4 common form logic mistakes to keep your eyes peeled for

Warning signForm logic can be a Wufan’s best friend.

They help you create personalized form-taking experiences and allow you to capture more detailed, thoughtful responses.

That being said, it takes practice to master the different types of form logic—whether it’s Form Rules, Field Rules, or Page Rules

To help fast-track your development as a form-building wizard, we’ll share 4 common form logic mistakes. We’ll start with a blunder that isn’t about using logic, but about not using it when you should.

Mistake #1: Shying away from logic when your form needs it

If your form goes out to a broad audience, it’s hard to build one-size-fits-all fields.

The answers respondents give can differ quite a bit from one another, and the opportunity to capture additional, key information gets missed when you can’t account for individual opinions and preferences. 

For example: Imagine you’re hosting an event and you use an RSVP form to manage attendees. 

You ask prospective attendees if they plan on bringing any guests. If you assume that everybody will bring one, and you use later fields to ask about them, you risk annoying those who said they aren’t bringing a guest. These respondents might leave your form, or, equally as bad, give random answers to your follow-up, guest-specific fields.

This situation can easily be prevented with Field Rules—a set of conditions that determine when to show or hide particular fields. Use Field Rules to show guest-specific fields only when a respondent says they plan to bring someone.

An example of a Field Rule in the Wufoo product.

In general, if you’re sending your form to a large audience whose responses can vary widely, you’ll likely need to use rules. This blog post can help you decide on the type of rule to use for any situation.

Mistake #2: Relying on Page Rules when Field Rules can do the trick

Going from page to page can easily become exhausting for respondents. It also doesn’t make your life any easier as a form builder. 

That’s why you not only want to minimize the number of pages you build in your form, but also the number of Page Rules you set. 

Note: Page Rules allow you to skip respondents to specific pages when certain conditions are met. 

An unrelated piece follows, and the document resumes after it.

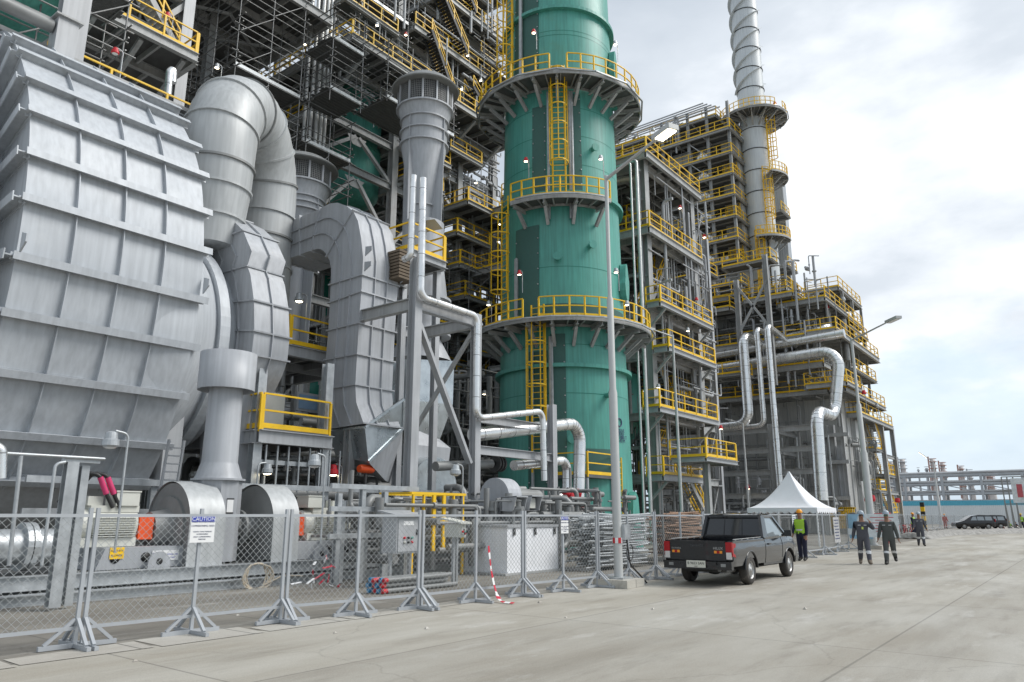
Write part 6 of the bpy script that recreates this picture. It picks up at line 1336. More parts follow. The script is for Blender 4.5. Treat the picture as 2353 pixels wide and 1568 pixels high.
# tailgate
b = MB(); b.lohi((-1.215, -.71, .60), (-1.175, .71, 1.045)); b.lohi((-1.235, -.70, 1.015), (-1.16, .70, 1.06)); b.lohi((-1.222, -.69, .62), (-1.2155, .69, .70)); tg = part('tailgate', b, 'car_black', t)
part('handle', MB().lohi((-1.235, -.17, .915), (-1.2155, .17, .975)), 'car_paint', tg)
part('badge_lettering', text_mb('TOYOTA', .06, (-1.219, .55, .87), (0, -1, 0), (0, 0, 1), .004), 'rim', tg); part('badge_lettering', text_mb('HILUX', .085, (-1.219, -.52, .885), (0, -1, 0), (0, 0, 1), .004), 'rim', tg)
for y in (.56, -.52):
    part('reflector', MB().lohi((-1.221, y - .10, .77), (-1.216, y + .10, .83)), 'reflector', tg); part('reflector_red', MB().lohi((-1.224, y - .035, .772), (-1.2215, y + .035, .828)), 'tail_red', tg)
for s_ in (1, -1):
    b = MB(); y0, y1 = s_ * .715, s_ * .868; b.lohi((-1.235, y0, .80), (-1.17, y1, 1.03)); b.add([(-1.235, y1, .80), (-1.235, y1, 1.03), (-1.0, y1 * 1.012, .99), (-1.05, y1 * 1.012, .66)], [(0, 1, 2, 3)]); b.lohi((-1.20, s_ * .845, .70), (-1.06, s_ * .873, 1.0)); tl = part('tail_light', b, 'tail_red', t)
    part('reverse_lens', MB().lohi((-1.232, s_ * .72, .64), (-1.172, s_ * .845, .797)), 'tail_white', tl); part('lamp_frame', MB().lohi((-1.17, s_ * .70, .60), (-1.13, s_ * .872, 1.04)), 'car_black', tl)
b = MB(); b.lohi((-1.30, -.86, .40), (-1.16, .86, .585)); b.lohi((-1.34, -.50, .50), (-1.16, .50, .58)); rb = part('rear_bumper', b, 'car_black', t)
for s_ in (1, -1): part('bumper_reflector', MB().lohi((-1.306, s_ * .60, .47), (-1.301, s_ * .72, .54)), 'pipe_grey', rb)
b = MB(); b.lohi((-1.352, -.24, .44), (-1.345, .24, .60)); pl = part('number_plate', b, 'plate', t); part('plate_lettering', text_mb('B 9653 SAN', .085, (-1.355, 0, .535), (0, -1, 0), (0, 0, 1), .003), 'black', pl); part('plate_lettering', text_mb('02.29', .035, (-1.355, 0, .465), (0, -1, 0), (0, 0, 1), .003), 'black', pl)
# cab above the belt line
zb, zr = 1.075, 1.63; B4 = [(1.13, .83), (3.10, .81)]; T4 = [(1.29, .735), (2.26, .70)]
rb_ = lambda s_, i: Vector((B4[i][0], s_ * B4[i][1], zb)); rt_ = lambda s_, i: Vector((T4[i][0], s_ * T4[i][1], zr))
b = MB(); k = .985
vs = [rb_(1, 0), rb_(1, 1), rb_(-1, 1), rb_(-1, 0), rt_(1, 0), rt_(1, 1), rt_(-1, 1), rt_(-1, 0)]; cc = Vector((2.0, 0, 1.3)); vs2 = [cc + (v - cc) * k for v in vs]
b.add([vs2[i] for i in (0, 4, 7, 3)], [(0, 1, 2, 3)]); part('rear_window', b, 'glass_dark', t)
b = MB(); b.add([vs2[i] for i in (1, 2, 6, 5)], [(0, 1, 2, 3)]); part('windscreen', b, 'glass_dark', t)
mat('side_glass', (.30, .34, .36), .05, .3, 0, spec=.9)
for fs, nm in (((0, 1, 5, 4), 'side_window'), ((2, 3, 7, 6), 'side_window')): b = MB(); b.add([vs2[i] for i in fs], [(0, 1, 2, 3)]); part(nm, b, 'side_glass' if fs[0] == 2 else 'glass_dark', t)
b = MB()
for s_ in (1, -1):
    b.bar(rb_(s_, 0), rt_(s_, 0), .15, .07, up=(0, s_, .3)); b.bar(rb_(s_, 1), rt_(s_, 1), .07, .06, up=(0, s_, .3)); b.bar(rt_(s_, 0), rt_(s_, 1), .06, .07); b.bar(rb_(s_, 0), rb_(s_, 1), .05, .06)
    m0, m1 = rb_(s_, 0).lerp(rb_(s_, 1), .10), rt_(s_, 0).lerp(rt_(s_, 1), .14); b.bar(m0, m1, .17, .05, up=(0, s_, .3))
b.bar(rt_(1, 0), rt_(-1, 0), .10, .07); b.bar(rt_(1, 1), rt_(-1, 1), .10, .05); b.bar(rb_(1, 0), rb_(-1, 0), .06, .14)
P = []; n = 8
for i in range(n + 1):
    x = T4[0][0] - .03 + (T4[1][0] - T4[0][0] + .06) * i / n; e_ = .03 * math.sin(math.pi * i / n)
    P += [(x, -.76, zr + .005), (x, -.66, zr + .04 + e_), (x, 0, zr + .065 + e_), (x, .66, zr + .04 + e_), (x, .76, zr + .005)]
b.add(P, [(i * 5 + j, (i + 1) * 5 + j, (i + 1) * 5 + j + 1, i * 5 + j + 1) for i in range(n) for j in range(4)], True); b.lohi((1.28, -.73, zr - .02), (2.27, .70, zr + .008)); part('cab_frame', b, 'car_paint', t)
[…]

Page Rules work great for the following cases:

  • When you want to potentially disqualify respondents from taking your form, in which case they’d go to your confirmation page
  • When respondents want to pay for something on your form, you can take them to the appropriate page—depending on the form of payment (credit card, check, etc.)
  • When the differences across your respondents warrant asking specific segments a variety of unique questions 

In cases outside of these, try using Field Rules. They’ll effectively determine what to show each form taker without taking them to another page.   

Mistake #3: Hiding fields instead of showing them

When you use Field Rules, you’ll be able to decide whether to hide or show fields. Hiding them means that if a respondent meets certain conditions, those fields don’t appear on the form. Otherwise, they will. Showing them is the opposite—fields only appear if your conditions get met.

Two Field Rules, where one rule hides a field and another shows one.

We recommend you pick show rules over hide rules. Why? Because show rules already hide fields by default.

It also comes down to the form-taking experience. If a respondent sees fields suddenly disappear, it might come across as jarring and confusing. Meanwhile, showing additional fields as respondents fill out the form conveys that you’re listening to them. Also,  it provides you with a tidier form, since only the required fields appear. 

Mistake #4: Building conflicting rules

Conflicting rules are simply when you have two or more rules that trigger the same field to either appear or hide. 

For instance, imagine you want to know why respondents like a Tyrannosaurus (T-rex) or a Pterodactyl the most. You’re less interested in the other dinosaurs respondents might pick because these are the only 2 that really matter, right?? 

To use the follow-up field “Why do you like this dino?” for respondents who either select a T-rex or a Pterodactyl, you would use a multi-conditional rule.  

The correct way to use Field Rules

You can’t do something like the following:

The incorrect way to use Field Rules.

Since these rules overlap with each other on what they show, only the more recent rule (the 2nd one) will work on your form. 

Now that you know about the top form logic mistakes and how you can avoid making them, you’re ready to use each type of rule masterfully. Once you do, you’ll be rewarded with higher quality data and more satisfied respondents!